The organization has evolved from a certification consortium to an active education proponent. The (ISC)2 Foundation has partnered with schools in Asia, Europe and North America from college down to elementary levels “to go as low down as we can in order to reach them,” says Tipton.
Drawing from the organization’s Common Body of Knowledge (CBK) on information security for material, (ISC)2 has been giving: (1) seminars to college students based on their standard Certified Information Security Systems Professional (CISSP) curriculum, (2) lectures for college and high school students based on their entry-level Security Systems Certified Practitioner (SSCP) certification, and (3) talks on basic online security and safety for all levels including grade-schoolers and their teachers. Over and above warnings about the dangers of the Internet, Tipton says that these programs communicate how fulfilling, and lucrative, a career in information security can be.
Recruiting Veterans
And to veterans who, by their military service, have demonstrated both the inclination and the aptitude for careers in security, (ISC)2 is looking to offer full scholarships for earning their all-important certifications. “We’ve been trying to bring veterans around the world—not just the U.S. now—to this program,” says Tipton. “But the U.S., particularly because they start a lot of wars, have a lot of veterans coming back now and the jobless rate in the U.S. is still over 7% … the vets are having a difficult time getting jobs coming back.”
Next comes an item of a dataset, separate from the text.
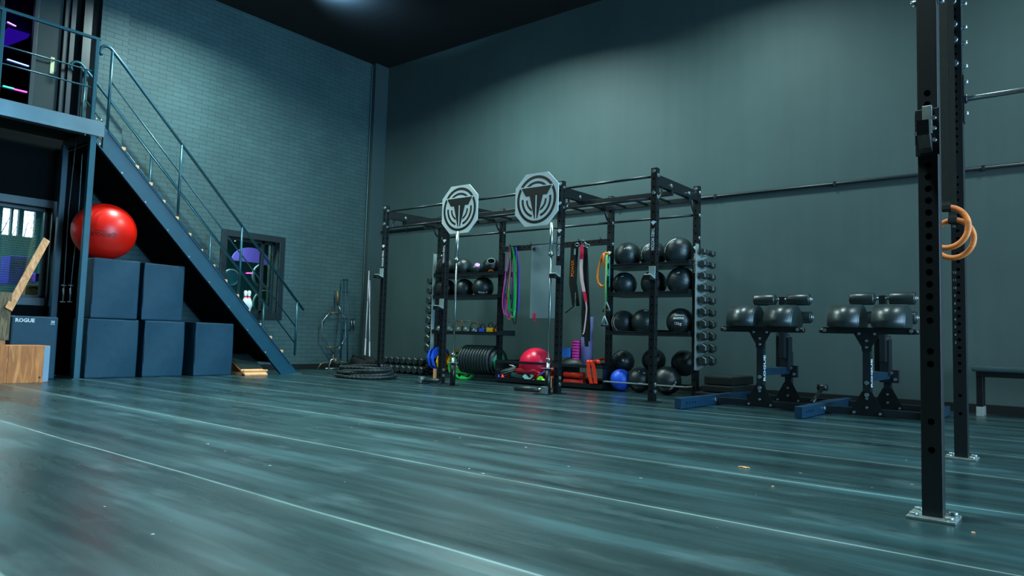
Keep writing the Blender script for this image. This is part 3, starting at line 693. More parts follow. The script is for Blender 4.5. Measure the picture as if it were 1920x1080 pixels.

This year, the (ISC)2 Foundation has partnered with Booz Allen Hamilton to present the U.S.A. Cyber Warrior Scholarship Program. “U.S. military veterans who are returning to the civilian workforce provide a viable pool of motivated, intelligent professionals with a solid work ethic,” the program’s literature explains. “However, this talent pool needs training and placement assistance to ease their transition into the civilian workforce.”
Tipton himself explains, “the veterans are just another component of [us] trying to show social responsibility in giving back from something that’s been good to us as an organization. We struggled a lot of years to grow the membership and to sustain ourselves as a non-profit.”
But despite this underscoring of other, more altruistic motives, it remains extremely practical to recruit military veterans for security work in the threat landscape of cyber war. And the downplaying of this aspect may be in deference to the private, non-profit nature of (ISC)2. After all, the organization is neutral and non-partisan with 143 chapters in the Americas, Europe, and the Asia-Pacific region, including an official chapter in Hong Kong and petitioned chapters in mainland China.
Nevertheless, on the face of it, it still makes eminent sense to prepare for a cyber war by raising armies filled with veterans from another, more conventional war.